### The exercise
Copy out each line of the data that holds the word "scene".

### Recorded information
┄┄┄┄┄┄┄┄┄┄
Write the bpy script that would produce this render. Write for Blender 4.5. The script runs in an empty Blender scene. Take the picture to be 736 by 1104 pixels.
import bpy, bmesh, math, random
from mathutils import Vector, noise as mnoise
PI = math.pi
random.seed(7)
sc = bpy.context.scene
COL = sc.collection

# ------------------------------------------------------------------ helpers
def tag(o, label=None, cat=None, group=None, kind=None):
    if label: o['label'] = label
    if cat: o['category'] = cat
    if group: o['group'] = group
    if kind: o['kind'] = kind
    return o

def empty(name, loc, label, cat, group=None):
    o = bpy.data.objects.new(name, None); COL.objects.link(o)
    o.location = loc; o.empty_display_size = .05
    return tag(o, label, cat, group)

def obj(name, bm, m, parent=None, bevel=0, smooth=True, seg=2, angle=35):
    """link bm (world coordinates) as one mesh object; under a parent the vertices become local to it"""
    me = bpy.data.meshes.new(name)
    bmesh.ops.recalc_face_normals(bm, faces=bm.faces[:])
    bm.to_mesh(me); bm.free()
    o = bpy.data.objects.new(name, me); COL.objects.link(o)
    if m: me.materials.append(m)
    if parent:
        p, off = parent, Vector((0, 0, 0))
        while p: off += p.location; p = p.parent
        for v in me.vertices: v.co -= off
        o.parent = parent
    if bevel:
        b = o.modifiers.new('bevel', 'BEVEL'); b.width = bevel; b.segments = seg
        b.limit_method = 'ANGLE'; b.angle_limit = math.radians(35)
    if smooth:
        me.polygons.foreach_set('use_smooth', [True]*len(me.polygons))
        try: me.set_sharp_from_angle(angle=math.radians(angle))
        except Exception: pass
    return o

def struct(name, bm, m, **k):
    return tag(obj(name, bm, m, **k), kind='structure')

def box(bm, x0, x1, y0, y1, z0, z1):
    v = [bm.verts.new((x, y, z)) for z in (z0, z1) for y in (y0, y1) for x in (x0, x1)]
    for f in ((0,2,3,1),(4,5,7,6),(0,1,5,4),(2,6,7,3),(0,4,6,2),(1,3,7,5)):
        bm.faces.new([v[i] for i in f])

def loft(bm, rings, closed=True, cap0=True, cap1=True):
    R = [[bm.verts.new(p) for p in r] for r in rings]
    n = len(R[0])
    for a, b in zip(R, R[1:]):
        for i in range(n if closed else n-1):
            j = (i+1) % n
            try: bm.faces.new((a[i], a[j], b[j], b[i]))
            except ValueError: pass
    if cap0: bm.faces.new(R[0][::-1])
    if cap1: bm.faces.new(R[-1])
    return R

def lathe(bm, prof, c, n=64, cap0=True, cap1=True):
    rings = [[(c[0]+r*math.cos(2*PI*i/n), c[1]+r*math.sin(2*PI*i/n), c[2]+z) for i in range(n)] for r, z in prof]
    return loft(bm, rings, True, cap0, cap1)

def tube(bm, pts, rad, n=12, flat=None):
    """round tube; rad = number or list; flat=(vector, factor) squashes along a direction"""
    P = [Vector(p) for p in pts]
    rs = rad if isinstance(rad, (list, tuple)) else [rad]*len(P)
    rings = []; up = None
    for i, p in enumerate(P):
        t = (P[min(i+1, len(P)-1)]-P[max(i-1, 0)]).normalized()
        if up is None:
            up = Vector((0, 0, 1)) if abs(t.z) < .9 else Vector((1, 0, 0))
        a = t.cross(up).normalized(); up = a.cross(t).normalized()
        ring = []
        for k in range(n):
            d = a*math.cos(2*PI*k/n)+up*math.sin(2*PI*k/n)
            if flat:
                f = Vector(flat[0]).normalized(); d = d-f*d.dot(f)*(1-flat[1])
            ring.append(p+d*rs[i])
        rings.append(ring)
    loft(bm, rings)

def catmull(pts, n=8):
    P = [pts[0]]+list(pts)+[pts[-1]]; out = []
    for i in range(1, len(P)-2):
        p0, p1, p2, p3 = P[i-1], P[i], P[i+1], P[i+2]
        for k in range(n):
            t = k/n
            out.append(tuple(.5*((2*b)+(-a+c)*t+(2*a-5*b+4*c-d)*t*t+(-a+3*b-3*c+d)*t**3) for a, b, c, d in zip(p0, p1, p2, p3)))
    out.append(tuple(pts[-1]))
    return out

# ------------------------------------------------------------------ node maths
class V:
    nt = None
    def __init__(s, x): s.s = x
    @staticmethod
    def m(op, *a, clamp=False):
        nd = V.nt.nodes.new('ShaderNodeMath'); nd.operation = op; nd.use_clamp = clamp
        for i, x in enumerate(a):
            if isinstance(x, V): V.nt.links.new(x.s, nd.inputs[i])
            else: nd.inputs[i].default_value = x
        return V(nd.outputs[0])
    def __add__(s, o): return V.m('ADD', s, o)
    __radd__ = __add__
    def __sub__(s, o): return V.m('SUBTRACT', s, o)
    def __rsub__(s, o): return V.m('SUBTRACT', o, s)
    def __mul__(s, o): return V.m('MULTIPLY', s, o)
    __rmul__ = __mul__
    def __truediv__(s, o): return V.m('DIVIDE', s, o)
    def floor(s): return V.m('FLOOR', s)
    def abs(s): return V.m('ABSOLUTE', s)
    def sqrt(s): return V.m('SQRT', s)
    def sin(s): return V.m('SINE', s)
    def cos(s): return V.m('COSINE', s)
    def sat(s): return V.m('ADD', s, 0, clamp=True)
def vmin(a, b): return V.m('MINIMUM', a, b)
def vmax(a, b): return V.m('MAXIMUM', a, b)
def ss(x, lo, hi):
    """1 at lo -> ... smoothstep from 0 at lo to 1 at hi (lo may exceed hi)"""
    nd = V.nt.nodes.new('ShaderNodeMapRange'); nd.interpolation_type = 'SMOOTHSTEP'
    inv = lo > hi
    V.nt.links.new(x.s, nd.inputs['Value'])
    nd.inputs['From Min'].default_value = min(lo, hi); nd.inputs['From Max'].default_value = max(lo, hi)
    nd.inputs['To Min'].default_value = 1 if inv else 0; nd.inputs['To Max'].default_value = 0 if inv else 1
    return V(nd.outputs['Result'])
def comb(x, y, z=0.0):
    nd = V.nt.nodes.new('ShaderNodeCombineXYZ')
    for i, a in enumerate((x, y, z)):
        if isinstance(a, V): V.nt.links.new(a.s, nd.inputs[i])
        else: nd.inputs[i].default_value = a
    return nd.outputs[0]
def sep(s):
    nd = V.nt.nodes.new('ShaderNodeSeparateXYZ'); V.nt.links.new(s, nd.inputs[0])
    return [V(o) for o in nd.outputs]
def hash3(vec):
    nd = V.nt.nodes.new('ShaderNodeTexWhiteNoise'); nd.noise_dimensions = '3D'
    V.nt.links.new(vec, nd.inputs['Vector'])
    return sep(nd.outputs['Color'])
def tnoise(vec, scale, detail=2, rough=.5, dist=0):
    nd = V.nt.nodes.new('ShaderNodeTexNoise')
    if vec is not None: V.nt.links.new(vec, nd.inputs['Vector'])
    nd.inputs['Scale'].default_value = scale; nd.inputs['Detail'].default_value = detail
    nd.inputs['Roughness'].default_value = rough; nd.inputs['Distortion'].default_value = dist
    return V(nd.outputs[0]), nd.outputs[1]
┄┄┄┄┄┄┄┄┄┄
### Written answer
Write the bpy script that would produce this render. Write for Blender 4.5. The script runs in an empty Blender scene. Take the picture to be 736 by 1104 pixels.
sc = bpy.context.scene